On to the goods, then, with righteousness!

Righteousness in Galatians, and righteousness in general

In the King James translation, the word “righteousness” appears four times in the book of Galatians, including as part of important statements about Abraham and righteousness (3:6) and law and righteousness (3:21). The corresponding Greek word, δικαιοσύνη, dikaiosynē, appears four times as well.

But dikaiosynē is a common word throughout the New Testament, appearing more than 80 times total: 7 in Matthew, 2 in John, almost 30 in Romans, 6 times in the Peter epistles, and so on. Such a wide distribution for such a common word presents a problem in trying to understand what righteousness is in the New Testament—depending on what we look at, we may end up with an idea of righteousness in Paul, or in John, or in Peter, or in some other author or book.
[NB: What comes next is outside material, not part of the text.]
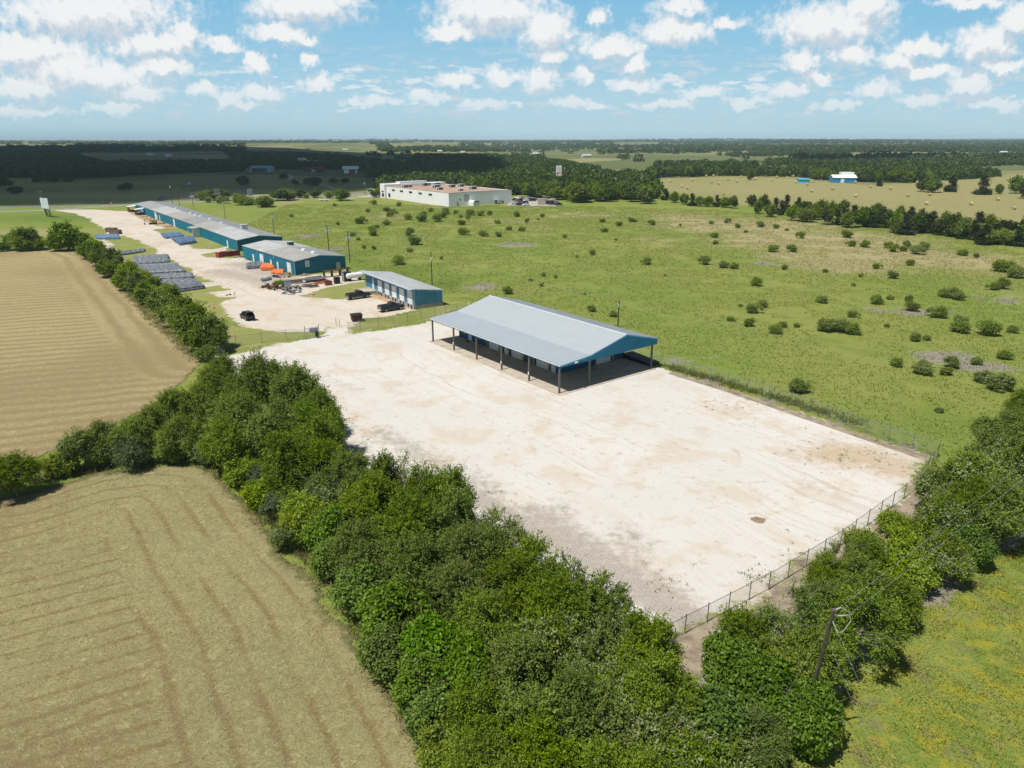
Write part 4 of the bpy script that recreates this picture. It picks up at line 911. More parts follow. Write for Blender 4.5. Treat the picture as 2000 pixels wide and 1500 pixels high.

But that wouldn’t be the same thing as understanding what righteousness is in the New Testament, much less in general.

To understand how to think about righteousness in general, we’d have to look at a much wider variety of sources, including restoration scripture, the sermons of Joseph Smith, our own experiences with righteousness, and other things. We’d then have to try to determine which ideas are the most important ones in order to take those as the basis for how we understand it. It would be a lot of work.

We’ll take up that work at some point in the future in a full sequence of essays. But since, at the rate we’re going, we won’t get to a sequence on the nature of righteousness until around 2027, I thought it might be nice to say a few things about it here. We’ll probably get a chance to talk about it a few additional times before getting to that sequence, too, so this essay and those future ones will make some preliminary points on the way to a fuller examination.

Our first preliminary point here, then, will be a look at the Greek word I mentioned above, dikaiosynē. The “ē” makes a long “a” sound, so the pronunciation for this word is “di-kai-oh-soo-nay.” We’ll see the relationship between that word and a few others, and we’ll also see the words that mean the opposite. These words will make a connection between righteousness and law, and then we’ll develop the idea of law just a bit.

Whatever the view we end up with after this, I’m not saying that this is necessarily the New Testament view of righteousness, or the Book of Mormon view, or even the LDS view. This is just an entry point into what you might come up with if you took all those sources and tried to put them all together with other things you know, for the most comprehensive view possible.